For all that we proclaim our love of “democracy” and regard monarchs as relics of the past, at all times and in various ways we show our desire for a royalty called the King.
Schoolboys and girls do not have a President and First Lady of the prom, they have the King and Queen of the prom. Babe Ruth was neither the President nor the Secretary of Swat, but the “Sultan of Swat.” Elvis Presley was neither Prime Minister not Secretary General of Rock ‘n’ Roll, but the King of Rock ‘n’ Roll. Benny Goodman was the King, not the First Secretary, of Swing. Even that colorful, carefree hobo celebrated in song by Roger Miller was not the commoner nor the commissioner, but the “King of the Road.”
So it should hardly be surprising that the Lord Jesus Christ, who came into this world as a babe and was born in a manger, will return as the long-awaited King of Kings and Lord of Lords. Thus, the Roman Catholic Church has designated the last Sunday of each liturgical year as the Feast of Christ the King. Other Christian communions may not mark it as a formal feast day, but they do acknowledge Christ as King. He did not come to Earth to be the party secretary.
Yet many Christians today seem reluctant to see Christ as King. Oh, they may think they will accept him as King when he comes at the end of the age. But they gladly put off any recognition of his kingship until then, imagining that in the meantime, the Lord Jesus Christ is staying out of the way and scrupulously observing the constitutional “separation of church and state.” They would like to keep him in the cradle at Bethlehem or in the dock before Pilate, though I am sure most are much too humane to want him back on the cross at Calvary. I suppose they would like him as a senior advisor or chief pollster or coordinator of focus groups.
Many appear to want a Christ who would resemble the Republican caricature of Adlai Stevenson, the “egghead” Democrat of the 1952 presidential campaign. Republican wags liked to tell the story of how Stevenson, waiting to go before an audience for a campaign speech, asked an aide if he had time to go to the bathroom. When the aide reported that he did, Stevenson thought for a moment and came up with another question: “Do I have to go to the bathroom?”
Many a politician might take a poll to settle such a question, but Stevenson was actually a man of some firm and fixed convictions.
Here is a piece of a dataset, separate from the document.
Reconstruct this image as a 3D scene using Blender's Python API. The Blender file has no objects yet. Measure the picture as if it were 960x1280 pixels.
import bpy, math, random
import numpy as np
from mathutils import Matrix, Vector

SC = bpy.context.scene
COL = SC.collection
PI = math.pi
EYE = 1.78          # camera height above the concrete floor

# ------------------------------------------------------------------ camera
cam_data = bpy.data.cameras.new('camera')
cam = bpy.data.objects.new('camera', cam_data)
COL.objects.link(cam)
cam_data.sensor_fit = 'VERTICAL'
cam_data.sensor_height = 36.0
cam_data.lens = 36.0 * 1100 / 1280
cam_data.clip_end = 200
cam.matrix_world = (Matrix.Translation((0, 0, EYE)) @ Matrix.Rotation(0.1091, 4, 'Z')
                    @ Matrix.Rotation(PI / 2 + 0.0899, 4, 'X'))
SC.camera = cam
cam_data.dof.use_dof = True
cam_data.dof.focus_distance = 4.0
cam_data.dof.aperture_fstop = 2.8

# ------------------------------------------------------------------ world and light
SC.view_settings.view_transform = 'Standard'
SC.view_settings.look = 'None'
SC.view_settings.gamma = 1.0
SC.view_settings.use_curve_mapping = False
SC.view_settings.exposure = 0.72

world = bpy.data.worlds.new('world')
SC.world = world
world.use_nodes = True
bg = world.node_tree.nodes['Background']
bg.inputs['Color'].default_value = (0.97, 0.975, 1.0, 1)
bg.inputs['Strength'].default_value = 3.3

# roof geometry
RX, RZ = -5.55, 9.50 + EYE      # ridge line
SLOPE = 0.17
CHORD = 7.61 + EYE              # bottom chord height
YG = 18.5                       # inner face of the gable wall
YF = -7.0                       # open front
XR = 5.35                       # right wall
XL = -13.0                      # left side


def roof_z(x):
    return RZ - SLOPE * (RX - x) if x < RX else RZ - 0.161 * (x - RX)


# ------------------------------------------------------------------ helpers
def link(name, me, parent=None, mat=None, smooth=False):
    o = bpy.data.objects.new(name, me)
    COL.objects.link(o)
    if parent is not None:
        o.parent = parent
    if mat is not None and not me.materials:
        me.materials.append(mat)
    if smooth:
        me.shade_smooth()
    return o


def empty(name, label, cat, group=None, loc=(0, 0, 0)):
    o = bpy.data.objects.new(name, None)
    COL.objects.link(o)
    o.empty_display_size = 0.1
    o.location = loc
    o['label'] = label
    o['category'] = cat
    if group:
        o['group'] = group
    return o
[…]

Were he around today, we might hear some condemnation from him of government surveillance and torture or the claim that the President may have someone arrested and detained indefinitely and without trial simply by designating that person an “enemy combatant.” But even that might be too much conviction for either liberals or conservatives today. They might want to take a poll first.
“We have no King but Caesar!” So cried the chief priests to Pilate, when he asked them to behold their King, the preacher of Galilee, scourged and crowned with thorns. Today’s lukewarm Christians, Democrats, Republicans, and Independents, might well cry out, “We have no god but Gallup!”
God must have infinitely more patience with those who reject him completely than with those who would keep him on as a senior campaign advisor for ecclesiastical questions, should any arise. It is considered gauche these days to adhere to a specific religion. It is enough to be vaguely “spiritual.” Our role model is not so much Pontius Pilate, who actually showed some sympathy for Christ, the prisoner. We would rather be like Pilate’s wife, who advised him: “Have nothing to do with this man!”
Or perhaps we would be like Herod was with John the Baptist. The King kept the baptizer in captivity and was pleased to listen to him, as one voice, no doubt, among many in the intellectual and spiritual ferment of the day. But when it became expedient to do so, he beheaded him and was done with him. It is often that way with Christ in the modern world.
We are never that far removed from primitive man, despite our conceit about evolution. And we are never far from the Garden of Eden, despite the conceit that we have outgrown such stories. We are still asking, as the Serpent asked the first woman: “Did God really say…?” Did Christ, that “gentle Jesus, meek and mild,” actually say we are in danger of hell fire for calling our brother a fool? Did Christ really say that anyone who looks at a woman with lust has committed adultery with her in his heart?
“But that’s human nature!” the modern man (or woman) objects. Yes, but human nature is fallen, is corrupt. But, comes the befuddled response, did Jesus actually say…?
“Well, you have to interpret that.” Oh, interpret it until it no longer stings, until it no longer gets in the way. The lion is the king of the jungle, we say, and Jesus is the Lion of the tribe of Judah. We like our lions interpreted, meaning defanged and declawed. We want the Christ of the Christmas cards — a “kinder, gentler” Jesus, who will serve as the religious mascot of a secular new world order.
When, as Christians believe, Christ returns as King of Kings and Lord of Lords, we will be reminded that Moses came down from the mountaintop with firm commandments, not the Ten Suggestions.